I never had what Kassi Underwood terms as a “post-abortion meltdown”, which is the sentence I initially planned to open this review with, but then upon pondering I started to recall things I’d long ago forgotten. Such as that in the months after my abortion, I started working with a colleague whose girlfriend was pregnant, accidentally, and they were making a go of it together, and everything about their arrangement made me feel incredibly lonely. I would become unnecessarily preoccupied with the details of their lives. I feared that if I’d perhaps squandered my one chance to have a family. I remember a conversation with my best friend about reconciling feminist principles with my sadness about my situation, and then I remember waking up on the first day of what would have been the last month of my pregnancy and crying hysterically without even knowing why, as though my body knew before my mind did that something had been lost. But I also know that I felt much better after that. And later that year I would get the woman symbol tattooed upon my ankle, as a way to remember without having to actually remember, and it must have worked because all this seems far away and vastly unimportant now. When I look at the tattoo on my ankle, I don’t even remember that my abortion was a reason for it. “My abortion is the foundation of feminism,” is the thing I always say now, and it’s all conflated. My feminism is also a foundation of me. So you see, it’s with me always, even these if days I barely recognize it.

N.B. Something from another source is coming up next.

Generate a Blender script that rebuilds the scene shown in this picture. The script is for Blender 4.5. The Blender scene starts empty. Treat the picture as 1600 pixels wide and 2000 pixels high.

(The interesting thing about the preceding paragraph is that not once do I affirm that in spite of my sadness, my abortion was still the right decision. When I wrote the paragraph, it never occurred to me to do so. And now after, I’ve gone back and tried to insert the sentence, but there is nowhere it fits properly. I’d only be writing it anyway to give assurance to you, my reader, but so now I’m going to do a radical thing and not even bother with that. Inspired by Kassi Underwood’s example, I am going to present my abortion as a thing that happened in my life that is ordinary enough and extraordinary enough to exist outside—and between, above and beyond—the simplified bounds of morality.)

So no, I didn’t have a “post-abortion meltdown” per-se, but then I don’t have Kassi Underwood’s remarkable flair for the dramatic. As a writer, a narrator, and a literary character, she comes across as a person who does nothing halfway, which might explain how she ended up with an alcohol addiction, but then it also explains how she turned her post-abortion story into a spiritual journey, what I’ve been calling the Eat Pray Love of abortion memoirs, the recently-released May Cause Love.

It was a book that made me really uncomfortable in places, which is saying something, because I talk about abortion all the time. But I’ve never talked about how the way that Underwood does, confronting uncomfortable truths about the experience, daring to consider its spiritual aspects. And so this was a book that expanded my mind. She begins her story in childhood, growing up in Kentucky with strong ideas about family and motherhood and the kind of woman she wants to be. It all goes a bit wrong (the love of her life is serving overseas, she’s in her first year at college and gets knocked up by a junkie) and she gets pregnant. The decision to have an abortion isn’t an agonizing one (and I am willing to entertain the notion that it only ever really is on television) but then it’s getting over it that’s the hard part. Acknowledging her sadness at not feeling ready to have her baby at that time, and then having to deal with the same guy having a baby with someone else just a couple of years later—her realization that she could have made a different choice. Getting over her abortion is also complicated though because it’s the urge to make good of her second chance that got her sober, that drove Underwood to make something of herself—who would she be without that drive? The questions she has and the ideas she grapples with aren’t the ones you ever read about in news coverage so fixed on the polarity of the abortion debate, but they’re so much more interesting, and kind, and useful.

The memoir chronicles her experiences learning about the spirituality of abortions, including taking part in a Japanese ritual for mourning abortions, to a Catholic post-abortion retreat (which is kind of horrifying, but Underwood’s lack of judgement is admirable [ps I now have this fantasy of telling pro-lifers that I’m not judging them, the same way they like to tell me that, and just seeing what they make of that]), a witchy Jewish circle of wild women helping her release her burden, meeting with an abortion grief specialist, and taking a five-day vow of silence in an isolated cabin in Vermont. She yearns to make peace with her decision, to find her way forward in her life, and to reconcile the seemingly contradictory experiences of her abortion—that the experience of pregnancy meant something to her, that her baby was a baby, that if she hadn’t had an abortion her ex-‘s daughter wouldn’t be alive today, and that somehow her abortion had been an act of love.

May Cause Love is a strange book, not just in terms of subject matter, but in structure and tone. As a narrator, Underwood is tricky, breezy, rendered unsteady sometimes in present tense instead of steeped in context and explanation. She’s also completely audacious, in the most incredible way—imagine not only not apologizing for owning your own soul, but demanding to be transported to a higher plane. It was so refreshing and illuminating to read about abortion in these terms, and while the storyline about the boy she spends years hung up was much less compelling to me than everything else, sometimes that’s the way that life goes. And life itself is full of surprises, just like this remarkable book.